[3D scene scripts]

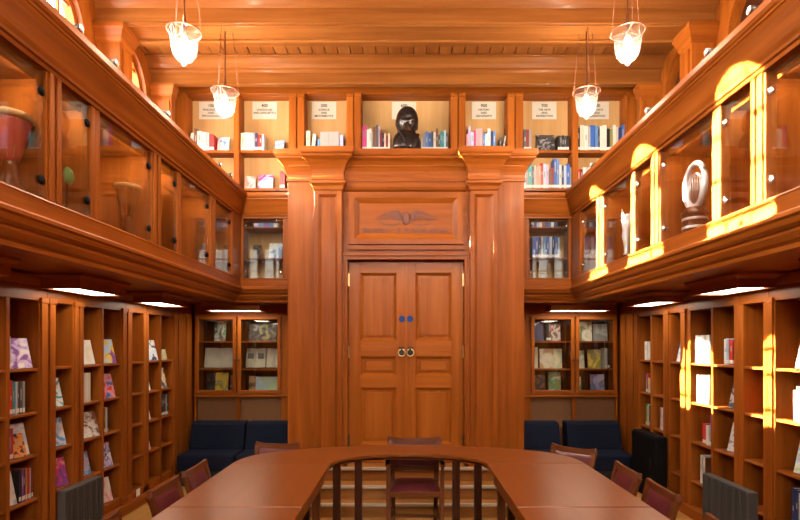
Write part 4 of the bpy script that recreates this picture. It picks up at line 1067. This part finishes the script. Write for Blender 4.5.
# bronze bust
def bust(loc):
    t = thing('bust', 'dark bronze bust of a bald head on the ledge above the doors', 'sculpture', loc, math.radians(22)); t.scale = (0.95, 0.95, 0.95)
    MB().box(-0.10, 0.10, -0.09, 0.09, -0.12, 0.0, BRONZE).build('plinth', t, 0.006)
    m = MB(); nu, nv = 56, 40; vs = []; fs = []
    def g(a, b, w): return math.exp(-((a/w)**2+(b/w)**2))
    for j in range(nv+1):
        th = PI*j/nv
        for i in range(nu):
            ph = 2*PI*i/nu
            st = math.sin(th)**(0.82 if th < PI/2 else 0.95)
            x = st*math.sin(ph); y = -st*math.cos(ph); z = math.cos(th)     # face towards -y
            rx, ry, rz = 0.128, 0.150, 0.172
            if z < 0: rx *= 1-0.20*z*z; ry *= 1-0.06*z*z
            X, Y, Z = x*rx, y*ry, z*rz
            if y < 0:
                f = -y
                Y -= 0.038*g(x/0.16, (z+0.18)/0.30, 1)*f        # nose
                Y -= 0.014*g(x/0.55, (z-0.16)/0.10, 1)*f        # brow
                Y += 0.014*(g((x-0.33)/0.17, (z-0.02)/0.11, 1)+g((x+0.33)/0.17, (z-0.02)/0.11, 1))*f   # eye sockets
                Y -= 0.009*(g((x-0.33)/0.09, (z-0.02)/0.06, 1)+g((x+0.33)/0.09, (z-0.02)/0.06, 1))*f   # eyeballs
                Y -= 0.016*(g(x/0.26, (z+0.47)/0.055, 1)+0.9*g(x/0.24, (z+0.58)/0.055, 1))*f - 0.010*g(x/0.3, (z+0.525)/0.02, 1)*f  # lips
                Y -= 0.026*g(x/0.30, (z+0.80)/0.14, 1)*f        # chin
                Y -= 0.008*(g((x-0.5)/0.2, (z+0.25)/0.16, 1)+g((x+0.5)/0.2, (z+0.25)/0.16, 1))*f  # cheeks
            vs.append((X, Y, Z+0.335))
    for j in range(nv):
        for i in range(nu):
            k = (i+1) % nu; fs.append((j*nu+i, j*nu+k, (j+1)*nu+k, (j+1)*nu+i))
    m._add(vs, fs, BRONZE, True)
    for s in (-1, 1):        # ears
        m.tube([(s*0.122, 0.005+0.022*math.cos(2*PI*i/16), 0.315+0.040*math.sin(2*PI*i/16)) for i in range(16)], 0.010, 6, BRONZE, closed=True)
    # neck and draped shoulders
    def ring(z, a, b, yo=0.0, n=40): return [(a*math.cos(2*PI*i/n), b*math.sin(2*PI*i/n)+yo, z) for i in range(n)]
    R = [ring(0.0, 0.165, 0.098), ring(0.04, 0.172, 0.105), ring(0.12, 0.168, 0.108), ring(0.165, 0.15, 0.10), ring(0.20, 0.122, 0.095), ring(0.225, 0.10, 0.09), ring(0.27, 0.085, 0.085, 0.01)]
    vs = [p for r in R for p in r]; n = 40
    fs = [(j*n+i, j*n+(i+1) % n, (j+1)*n+(i+1) % n, (j+1)*n+i) for j in range(len(R)-1) for i in range(n)]+[tuple(range(n))]
    m._add(vs, fs, BRONZE, True)
    m.build('head', t)
    c = MB()
    for s in (-1, 1):   # coat lapels
        c.bar([(s*0.03, -0.104, 0.02), (s*0.07, -0.110, 0.12), (s*0.10, -0.075, 0.19), (s*0.10, 0.02, 0.225)], [0.03, 0.05, 0.045, 0.03], 0.014, BRONZE, side=(1, 0, 0))
    c.build('collar', t)
    return t
bust((px(407, 5.81), 5.80, 3.7215))

# spotlights along the top of the gallery cornice
SPW = 26.0
def spot(loc, rz, label):
    t = thing('spotlight', label, 'light', loc, rz, 'small spotlights on the gallery cornice')
    MB().box(-0.018, 0.018, -0.025, 0.025, 0, 0.014, IRON).build('base', t)
    MB().lathe([(0.006, 0.014), (0.006, 0.035)], (0, 0, 0), 10, CHROME).build('stem', t)
    m = MB(); m.lathe([(0.001, -0.030), (0.016, -0.030), (0.021, -0.015), (0.023, 0.028), (0.019, 0.028), (0.001, 0.024)], (0, 0, 0.048), 16, IRON, M=Matrix.Rotation(PI/2, 3, 'X')); m.build('lamp_head', t)
    m = MB(); m.lathe([(0.001, 0.0), (0.019, 0.0), (0.016, 0.006), (0.001, 0.008)], (0, -0.027, 0.048), 16, LEDLENS, M=Matrix.Rotation(PI/2, 3, 'X')); m.build('lens', t)
    L = bpy.data.lights.new('spot_beam', 'SPOT'); L.energy = SPW; L.color = (1.0, 0.86, 0.68); L.spot_size = math.radians(150); L.spot_blend = 0.8; L.shadow_soft_size = 0.03
    lo = bpy.data.objects.new('spot_beam', L); COL.objects.link(lo); lo.parent = t; lo.location = (0, -0.05, 0.075); lo.rotation_euler = Vector((0, -0.75, 1)).to_track_quat('-Z', 'Y').to_euler()
LS = [('nearest of five on the left gallery cornice', 2.96), ('second of five on the left gallery cornice', 3.32), ('third of five on the left gallery cornice', 4.05), ('fourth of five on the left gallery cornice', 5.20), ('last of five on the left gallery cornice', 5.52)]
for l, y in LS: spot((-1.83, y, 3.33), PI/2, f'small dark spotlight, {l}')
RS = [('nearest of four on the right gallery cornice', 2.80), ('second of four on the right gallery cornice', 3.20), ('third of four on the right gallery cornice', 4.0), ('last of four on the right gallery cornice', 5.2)]
for l, y in RS: spot((1.83, y, 3.33), -PI/2, f'small spotlight, {l}')

# ------------------------------------------------------------------ pendant lamps
PW = 58.0
def pendant(loc, label):
    """loc = centre of the rim"""
    t = thing('pendant_lamp', label, 'lamp', loc, 0, 'glass pendant lamps')
    up = ZC-loc[2]-0.002
    m = MB(); n = 36; prof = [(0.120, 0.0), (0.112, -0.012), (0.100, -0.035), (0.094, -0.075), (0.090, -0.12), (0.080, -0.165), (0.060, -0.20), (0.030, -0.222), (0.014, -0.228)]
    vs = []; fs = []
    for i in range(n*2):
        a = PI*i/n; rr_ = 1.0-(0.035 if i % 2 else 0.0)
        for r, z in prof: vs.append((r*rr_*math.cos(a), r*rr_*math.sin(a), z))
    k = len(prof); N = n*2
    for i in range(N):
        j = (i+1) % N
        for q in range(k-1): fs.append((i*k+q, j*k+q, j*k+q+1, i*k+q+1))
    m._add(vs, fs, SHADE, False); sh = m.build('glass_shade', t)
    m = MB(); m.lathe([(0.014, -0.225), (0.019, -0.235), (0.012, -0.248), (0.001, -0.255)], (0, 0, 0), 12, WHITEP); m.build('finial', t)
    m = MB(); m.tube([(0.121*math.cos(2*PI*i/40), 0.121*math.sin(2*PI*i/40), 0.0) for i in range(40)], 0.006, 8, COPPER, closed=True); m.build('rim_ring', t)
    m = MB(); m.lathe([(0.008, -0.03), (0.018, -0.025), (0.020, 0.03), (0.014, 0.05), (0.011, 0.12), (0.006, 0.135), (0.006, up)], (0, 0, 0), 12, COPPER)
    for i in range(3):
        a = 2*PI*i/3+0.4
        m.bar([(0.012*math.cos(a), 0.012*math.sin(a), 0.0), (0.118*math.cos(a), 0.118*math.sin(a), 0.0)], 0.006, 0.006, COPPER, side=(0, 0, 1))
    m.build('stem', t)
    for i in range(3):
        a = 2*PI*i/3+0.4
        m = MB(); m.tube([(0.119*math.cos(a), 0.119*math.sin(a), 0.0), (0.045*math.cos(a), 0.045*math.sin(a), up)], 0.0028, 6, COPPER); m.build('suspension_rod', t)
    m = MB(); m.lathe([(0.001, up-0.03), (0.05, up-0.022), (0.06, up)], (0, 0, 0), 20, COPPER); m.build('ceiling_rose', t)
    m = MB(); m.lathe([(0.012, -0.035), (0.022, -0.055), (0.026, -0.085), (0.016, -0.11), (0.001, -0.118)], (0, 0, 0), 16, BULB); m.build('bulb', t)
    L = bpy.data.lights.new('bulb_light', 'POINT'); L.energy = PW; L.color = (1.0, 0.82, 0.62); L.shadow_soft_size = 0.075
    lo = bpy.data.objects.new('bulb_light', L); COL.objects.link(lo); lo.parent = t; lo.location = (0, 0, -0.145)
    return t
P0 = pendant((-1.635, 3.93, 3.93), 'glass pendant lamp on the left, nearer the camera')
P1 = pendant((1.635, 3.93, 3.93), 'glass pendant lamp on the right, nearer the camera')
pendant((-1.64, 4.85-0.22+0.2, 3.915), 'glass pendant lamp on the left, farther away over the bookcase sign')
pendant((1.635, 4.83, 3.915), 'glass pendant lamp on the right, farther away over the white books')

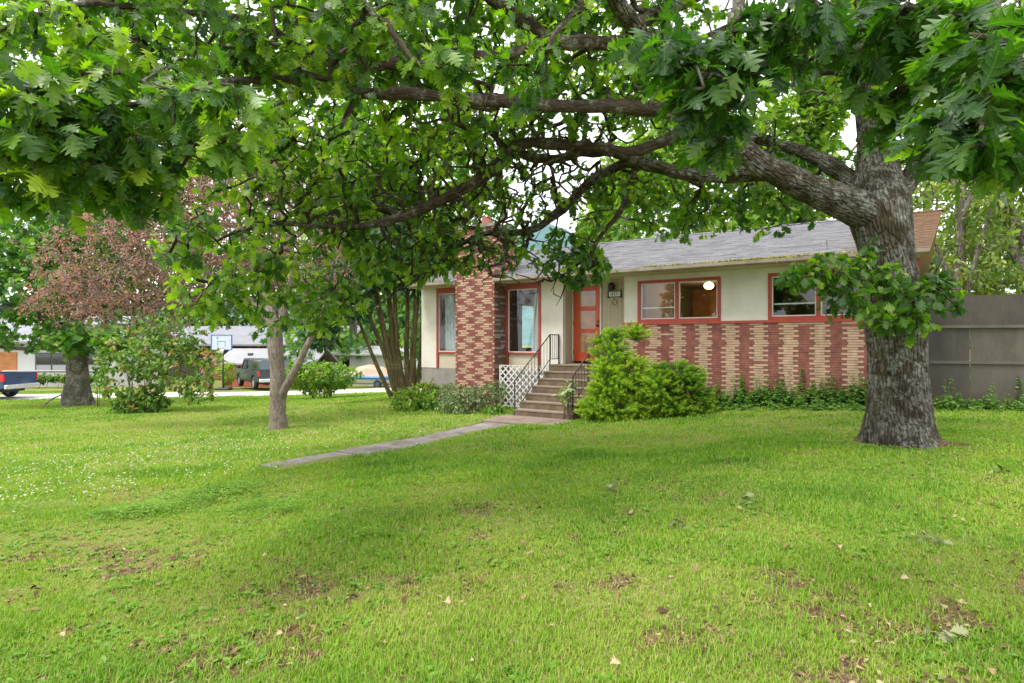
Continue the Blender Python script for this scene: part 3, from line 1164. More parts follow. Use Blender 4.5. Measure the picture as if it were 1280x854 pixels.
# ---- lit pendant lamp seen through the first right-hand window
def emit(name, c, s):
    m, nt, p, out = new_mat(name)
    p.inputs["Base Color"].default_value = rgba(c)
    p.inputs["Emission Color"].default_value = rgba(c)
    p.inputs["Emission Strength"].default_value = s
    return m


lq = HW(4.94, 2.0)
pl = empty("pendant_lamp", (lq[0], lq[1], 3.40), -TH)
tag(pl, "lit warm globe lamp hanging from the ceiling behind the kitchen window", "lamp")
MB().lathe([(.06, 0), (.06, -.02), (.01, -.03), (.008, -.06)], (0, 0, 0), 12).obj("canopy", M_metal, pl)
gl = MB()
gl.lathe([(.03, -.03), (.08, -.05), (.125, -.09), (.135, -.14), (.11, -.19), (.06, -.215), (.001, -.22)], (0, 0, 0), 14)
gl.obj("shade", emit("lit_lamp_glass", (1.0, .74, .40), 1.5), pl)
ld = bpy.data.lights.new("pendant_glow", 'POINT')
ld.energy = 22
ld.color = (1.0, .68, .36)
ld.shadow_soft_size = .15
lo_ = bpy.data.objects.new("pendant_glow", ld)
COL.objects.link(lo_)
lo_.parent = pl
lo_.location = (0, 0, -.36)

# ================================================================== STEPS, RAILS, LATTICE
M_step = plain("mossy_brown_concrete", (.135, .095, .062), .95, .3, 7, bmp=.5, bscale=45, dirt=(.075, .055, .03), dirt_scale=4)
M_nose = plain("worn_concrete_tread", (.235, .185, .14), .9, .2, 6, bmp=.4, bscale=60, dirt=(.18, .14, .1), dirt_scale=3)
steps = empty("front_steps", (HORG[0], HORG[1], 0), -TH)
tag(steps, "seven brown concrete steps rising from the walk to the red front door", "steps")
TR, RS = .28, .17
for k in range(1, 8):
    sf = -.5 - TR * (7 - k)
    back = sf + TR + .02 if k < 7 else .499
    right = 3.10 if k < 7 else 3.395
    bb = MB()
    bb.box(1.49, right, sf, back if k == 7 else sf + TR + .10, RS * (k - 1) - (.4 if k == 1 else .2), RS * k - .035, 0)
    bb.box(1.485, right + .004, sf - .012, back, RS * k - .0345, RS * k, 1)
    bb.obj("landing" if k == 7 else "step", [M_step, M_nose], steps, bevel=.008)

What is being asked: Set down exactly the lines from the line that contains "Continue the Blender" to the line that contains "lo_.location = (0, 0, -.36)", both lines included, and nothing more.

Reply to the exercise:
Continue the Blender Python script for this scene: part 3, from line 1164. More parts follow. Use Blender 4.5. Measure the picture as if it were 1280x854 pixels.
# ---- lit pendant lamp seen through the first right-hand window
def emit(name, c, s):
    m, nt, p, out = new_mat(name)
    p.inputs["Base Color"].default_value = rgba(c)
    p.inputs["Emission Color"].default_value = rgba(c)
    p.inputs["Emission Strength"].default_value = s
    return m


lq = HW(4.94, 2.0)
pl = empty("pendant_lamp", (lq[0], lq[1], 3.40), -TH)
tag(pl, "lit warm globe lamp hanging from the ceiling behind the kitchen window", "lamp")
MB().lathe([(.06, 0), (.06, -.02), (.01, -.03), (.008, -.06)], (0, 0, 0), 12).obj("canopy", M_metal, pl)
gl = MB()
gl.lathe([(.03, -.03), (.08, -.05), (.125, -.09), (.135, -.14), (.11, -.19), (.06, -.215), (.001, -.22)], (0, 0, 0), 14)
gl.obj("shade", emit("lit_lamp_glass", (1.0, .74, .40), 1.5), pl)
ld = bpy.data.lights.new("pendant_glow", 'POINT')
ld.energy = 22
ld.color = (1.0, .68, .36)
ld.shadow_soft_size = .15
lo_ = bpy.data.objects.new("pendant_glow", ld)
COL.objects.link(lo_)
lo_.parent = pl
lo_.location = (0, 0, -.36)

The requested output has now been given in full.